“There are not many Black-owned restaurant groups, made up of Black partners and Black chefs,” Burrell says. “So I want to be an integral part of developing our space in that field. I want everyone to be aware that, you know, Black and brown people contribute to fine dining.”
It all feels like a gift to a city that Burrell says she grew up in, from a culinary vantage point. (She’s originally from Philadelphia.) Paying your profits forward. Reinvesting in your community. Doing what you can to ensure that the boons don’t go to waste. Her work feels like a possible path for the future. And while locals can be slow to impress (we’ve seen everything down here), she has done exactly that.
In Houston, where flavors lean international while remaining distinctly and unerringly place-centric, Burrell’s cooking style is distinctively hers, a reflection of her perspective and her experiences, she says — all the travel she did for track and field, for instance, learning through food as she went. “There are some really comforting moments I had in food, in very uncomfortable moments where you don’t know anything about the culture,” she said. There was also the influence of Wen Yong Yang, her “second father,” she says, who is Chinese. (“I call him my second father,” Burrell says. “He’s my track coach.”) He and his wife had a restaurant when they moved to the United States. “I got to learn a lot from them,” she says, and she traded cooking lessons with Ms. Yang, adding that these lessons, too, are part of her experiences, and authentically her own.

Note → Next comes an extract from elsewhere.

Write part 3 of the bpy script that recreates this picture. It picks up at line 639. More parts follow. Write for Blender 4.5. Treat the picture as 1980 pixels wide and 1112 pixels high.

And what does authenticity mean in a city like Houston, where influences and foundations are consistently overlaid, collapsed and integrated? There’s no one answer. And even the question is a bit of a ruse. Because the point is that being authentically oneself, whatever that looks like, couldn’t be a higher bar to reach for. So there’s influence from Chinese cookery, Southern cookery, Japanese cookery and Southeast Asian cookery in Burrell’s oeuvre, and all of it is true, because it exists within her context. This question of context feels especially prescient in Burrell’s work: As she finds connections and crux points across cuisines, within a city that epitomizes multiplicity, a result is an ethos and a résumé that’s strikingly her own.